Plastic straw alternatives causing a big stir in Australia

Startup Mister RYE has formed a partnership with a nearby organic rye grower to produce low-impact, non-plastic straws.

It’s truly amazing just how many natural materials can be turned into straws. In addition to glass (yes, it’s natural and made from sand) and metal (yes, the ore to make steel and aluminum comes from the earth), there are straws made from avocado pits and, now, rye.

A startup in Australia founded last April as part of the University of Adelaide’s new ThincLab Waite incubator program, Mister RYE makes straws from, yes, rye. Founders Marion Vigot and Alexis Branlard formed a partnership with an organic rye grower about 120 miles east of Adelaide and plan to make their straws available commercially in January.

Vigot noted in an article posted online that although there are a number of alternative straws on the market, including bamboo and metal, “no other producer [is] working with local farmers in such a low-impact way.

“They are just basically importing alternatives that still have a high carbon footprint because of high-emission manufacturing, plastic packaging and the huge distances they are being shipped to Australia,” he said.

Well, I doubt that Australia is actually importing straws, since there are many straw manufacturers operating on that continent. A quick Google search turned up WF Plastic Pty Ltd., which makes both paper and plastic straws; Stroh, which produces straws from wheat stems; and Bamboo Straws Australia, which works with local farmers on the island of Phu Quoc to get the bamboo to make its straws. There are a number of others, too.

There are plenty of natural products that can be used to make straws, but few of them are as eco-friendly as plastic, which is also made from a “natural” substance from the earth and takes less energy to produce than the alternatives.

The goal of Mister RYE to become a “zero waste business” is admirable, but it needs to take into account the entire process chain of growing, harvesting and shipping rye stems 120-some miles to be further processed—Vigot and Branlard do not describe how—into single-use drinking straws.
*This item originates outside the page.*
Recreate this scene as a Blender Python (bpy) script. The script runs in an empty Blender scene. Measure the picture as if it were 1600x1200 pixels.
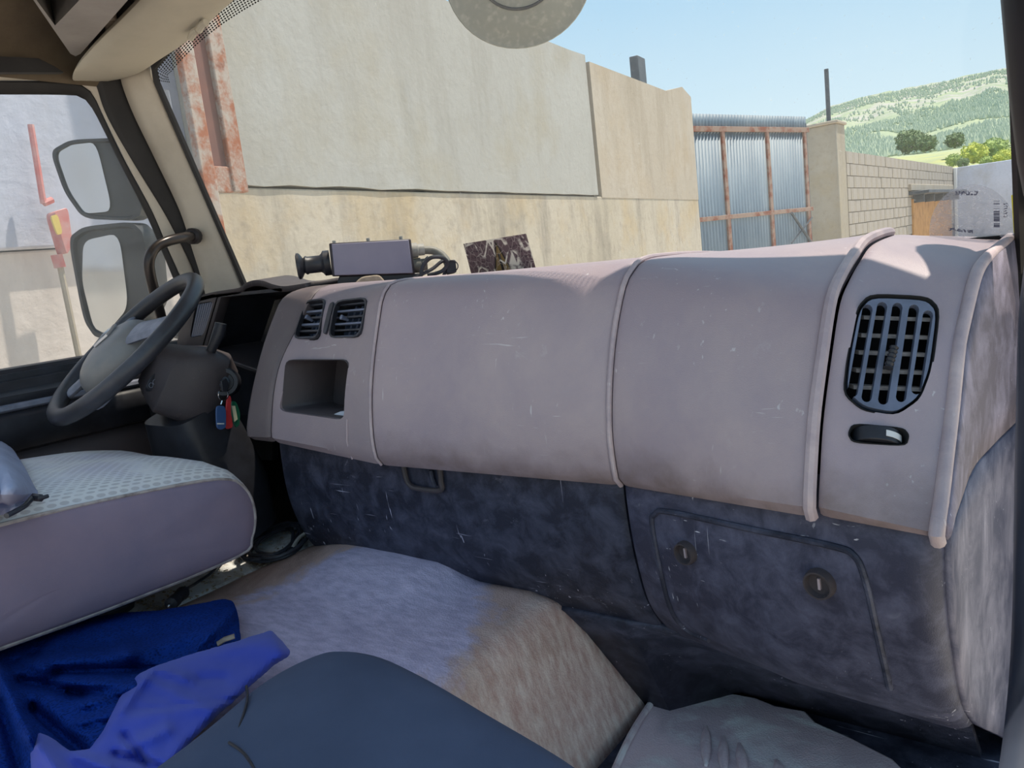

My question is this: If rye, wheat or bamboo straws get into the environment, either on land or in the ocean, how long will it take them to degrade and what are the odds that sea life will get a bamboo, wheat or rye straw stuck up its nostril? I’ve used some of these alternative-material straws, and they are thick and strong enough to injure a sea creature.

Let’s face it: Waste pollution, whether it’s a plastic straw or one of the myriad other straws made from a variety of natural resources, is put into the environment by humans who obviously show little to no concern for their environment.